Thirteen of the planet’s 20 fastest growing cities are in areas of the developing world where AKDN works.  Ten of those are in Africa.In many of these cities, green space has often been overwhelmed by growth, migration from the countryside and a lack of planning.  Encroachment, both legal and illegal, has gradually swallowed up forests and grassland, diminishing green space.  Overwhelmed by financial demands, municipalities have neglected the problem, assuming that green space was unproductive and therefore of little value -- or worse, a financial liability.

It is in this context that the Aga Khan Trust for Culture set out to prove that, rather than being financial liabilities, green spaces themselves could be catalysts for positive economic, social and cultural change.  In Cairo, Bamako, Kabul, Delhi and other sites, AKTC’s rehabilitation of existing parks and the creation of new parks have made these spaces hugely popular among local populations and international visitors – and are running surpluses.

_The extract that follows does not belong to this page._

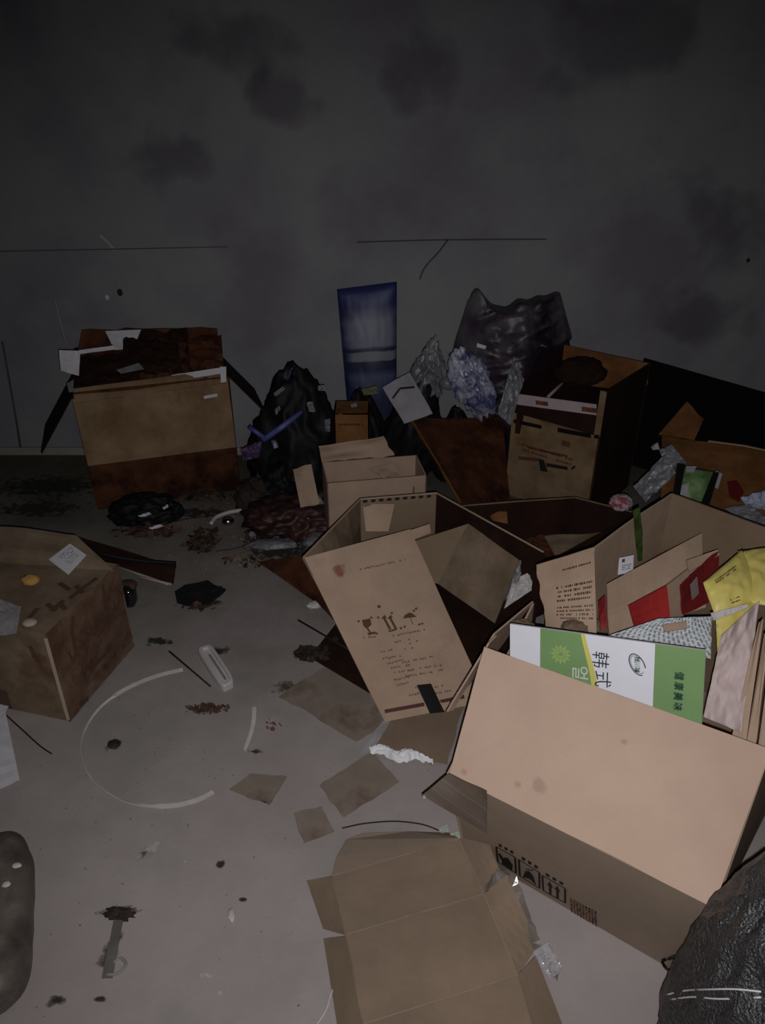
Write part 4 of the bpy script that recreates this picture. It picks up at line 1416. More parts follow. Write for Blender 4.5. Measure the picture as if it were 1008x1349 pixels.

Twenty years after its founding, with 10 park and garden projects now in the AKTC portfolio, AKTC has demonstrated  that parks not only contribute to the quality of life in cities, but that they can be self-sustaining if conceived and managed properly.  In several locations, it has even demonstrated that, under the correct conditions, parks and gardens can also be economic generators that drive – directly and indirectly – a broad advance of positive change in terms of social development, local employment, entrepreneurial activity and cultural development.

Museums

Museums are no longer merely repositories of culture, but vital educational institutions that can have a profound effect on public discourse.  Museums can testify to the existence of other cultures and faiths in ways that go beyond the written or spoken word.  They provide evidence of other realities, other histories and other influences beyond the ones we might have learned or perceived and foster dialogue and promotes tolerance and mutual understanding among people.  At their best, museums champion diversity, pluralism, the exchange of ideas and the enrichment of the intellect.

The Aga Khan Museum in Toronto, established in 2014, aims to foster a greater understanding and appreciation of the contributions that Muslim civilisations have made to world heritage.  It contains over one thousand artefacts and artworks and spans over one thousand years of history, but it is designed – and curated – to present an overview of the artistic accomplishments of Muslim civilisations from the Iberian Peninsula to China.

In response to a dramatic increase in visitors to Humayun’s Tomb in Delhi, the Aga Khan Trust for Culture is constructing a state-of-the-art site museum at the entrance to the Tomb.  The Museum’s aims include a better understanding of Mughal architecture, its associated building craft traditions, and the development of the Nizamuddin area’s pluralist cultural traditions, which defined Hindustani culture for at least five centuries.